3. You can party all the time and ace your classes.
Yes, there are the few that can pull this off, but for the most part you'll have to study if you want to return sophomore year. "There will always be some time for fun," says Emily, "but the hardest part of college is finding a balance among sleep, studying, and social life that works for you and sticking to it." Gef Gove, a sophomore at the University of Vermont (Burlington, VT) agrees, "I tell all students who come on tour with me that college is what you make of it. If you want to party every night there is no one here to stop you. The reality, though, is that if you want to succeed you're better off partying less."

4. The cafeteria food will suck.
Believe it or not, some students actually like cafeteria food (some even love it!). You get tons of items to choose from, including salad bars, cereal, fresh fruits, desserts, soups, drinks, and a variety of hot entrees. Most schools offer vegetarian or vegan entrees and will listen to suggestions -- so voice your opinion. There will probably never be another time in your whole life when you'll have so many choices at every meal, so enjoy the variety (and not having to do dishes) while you've got it.

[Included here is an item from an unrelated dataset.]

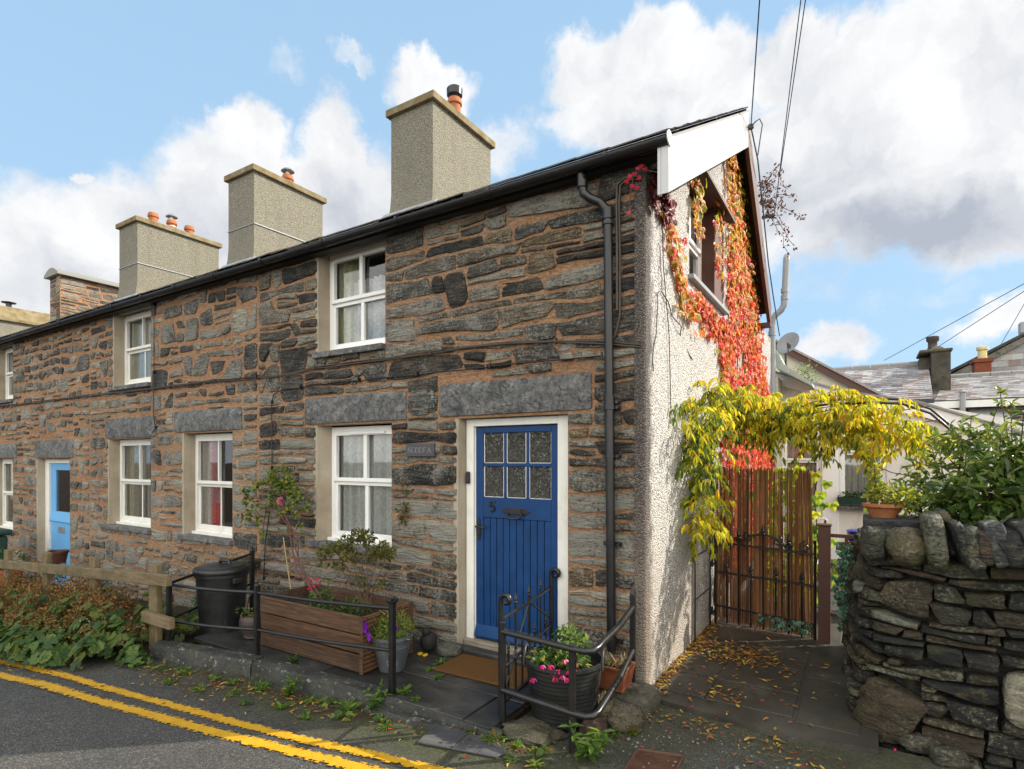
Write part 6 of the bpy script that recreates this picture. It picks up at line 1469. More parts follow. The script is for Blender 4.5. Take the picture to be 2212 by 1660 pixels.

5. You'll be a poor college student.
Okay, sure, this myth may be likely. "Unless rich parents are pouring money into your bank account, money will be tight, but it's fun and part of the experience," says Aaron Mendes, a graduate of Syracuse University Management School (Syracuse, NY). Living in the dorms can actually be a bonus in student life for saving money and many schools require dorm living for the first two years. You'll reduce the cost of rent and food this way, plus it's simpler. There's no grocery shopping to deal with or trying to split the bills among four people. Some students also get part-time jobs, although this can be tough if you play a sport or have a lot of extracurricular activities. Having the right attitude makes all the difference.

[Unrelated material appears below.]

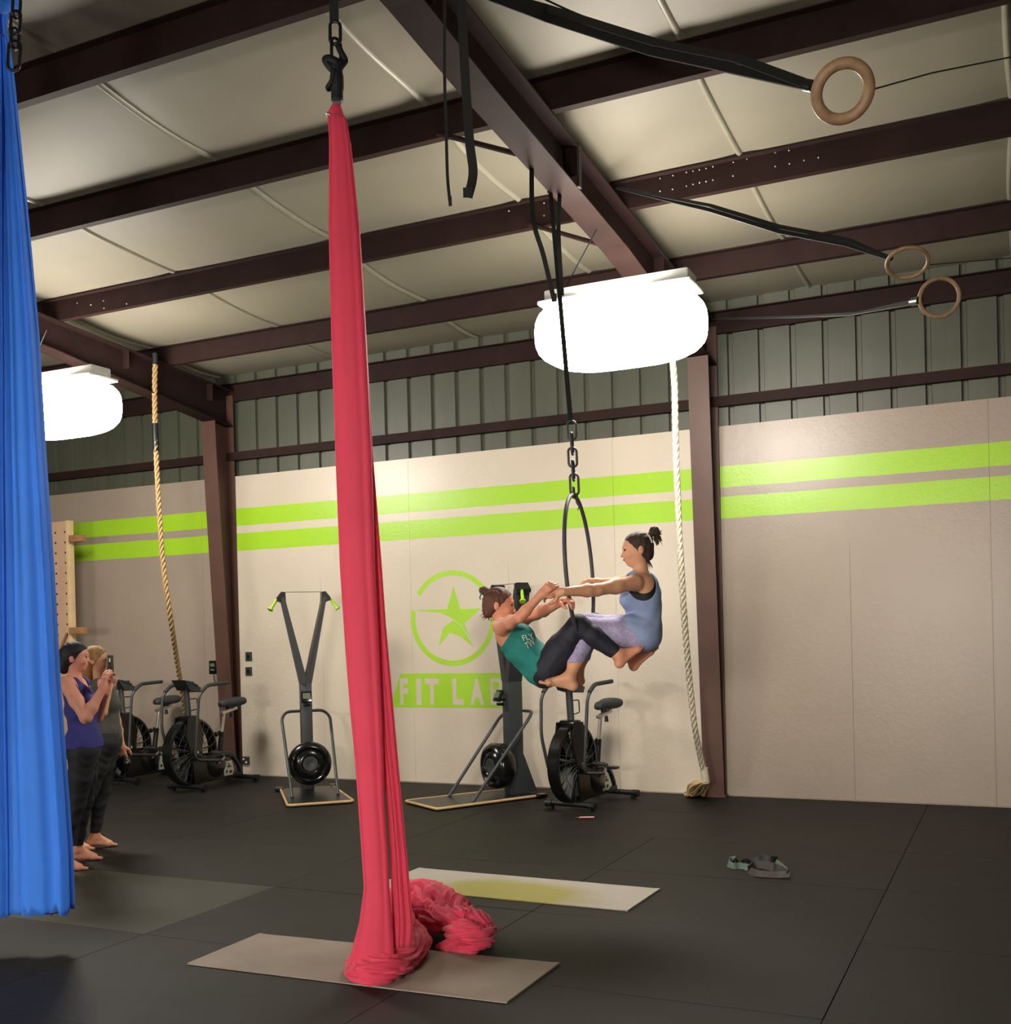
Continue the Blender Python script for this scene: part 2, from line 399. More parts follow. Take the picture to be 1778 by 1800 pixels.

6. Your freshman seminar class will be boring.
A few surprises can come out of this class. For one thing, it's a great place to meet friends, as well as an opportunity to be in a classroom with such a diverse group of students. Once you are taking classes that are only related to your major, the pool of students you interact with grows smaller. "I had a great experience with my freshman seminar class," says William Jacobson, a sophomore at the University of San Francisco (San Francisco, CA). "But most 'freshman classes' may be boring because they are general requirements. As one progresses into their major, the classes will be much more interesting." Hallelujah!

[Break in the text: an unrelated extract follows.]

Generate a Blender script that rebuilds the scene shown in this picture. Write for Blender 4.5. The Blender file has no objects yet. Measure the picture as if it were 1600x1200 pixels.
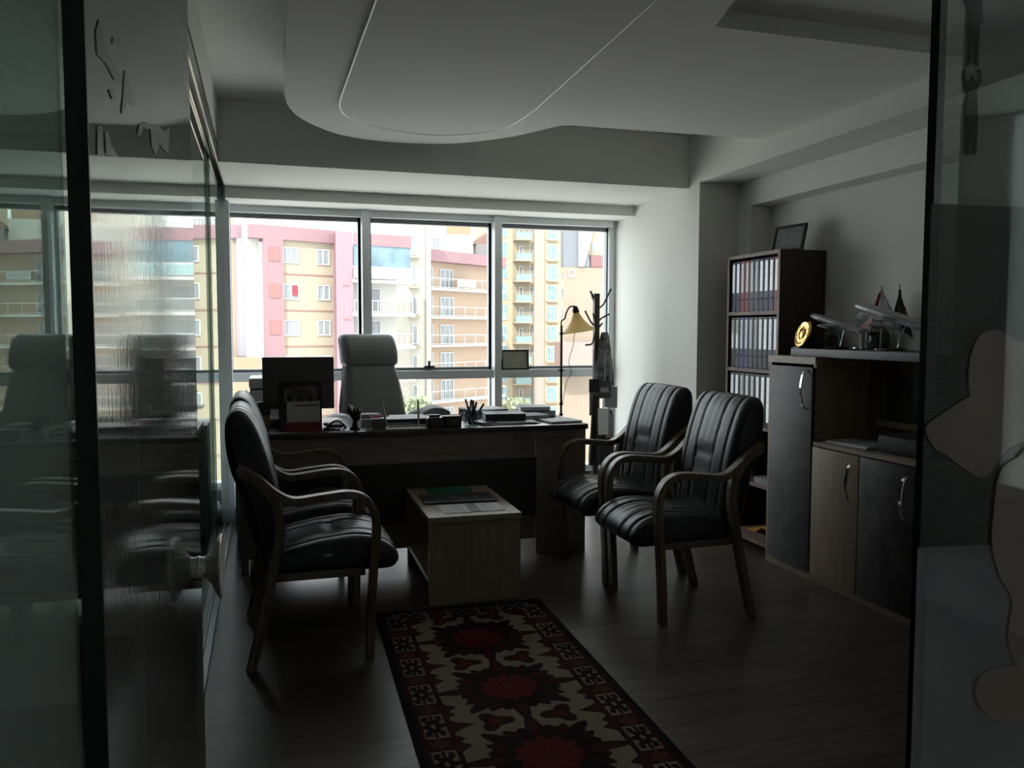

7. You won't have friends unless you join a fraternity/sorority.
This is one of the biggest myths of all. While Greek life is important for some, many students decide not to join until their sophomore year or even not to join at all. If you're thinking about going Greek just to fit into a group or be accepted, you may want to consider doing it for the right reasons and not just as an extension of feeling insecure. At a big school, going Greek can make the campus seem smaller and be a wonderful avenue to getting involved. Just remember, Greek life is not essential to making friends. Meeting people tends to happen in stages, from dorm buddies, to classmates, to actively seeking out common interests. Whether you're into football games or poetry readings, it is inevitable you will end up making friends.

With the right attitude, freshman year will be one of the best experiences of your life. As Dr. Seuss says, "You have brains in your head. You have feet in your shoes. You can steer yourself in any direction you choose," (Oh The Places You'll Go, Random House, 1990). So go for it!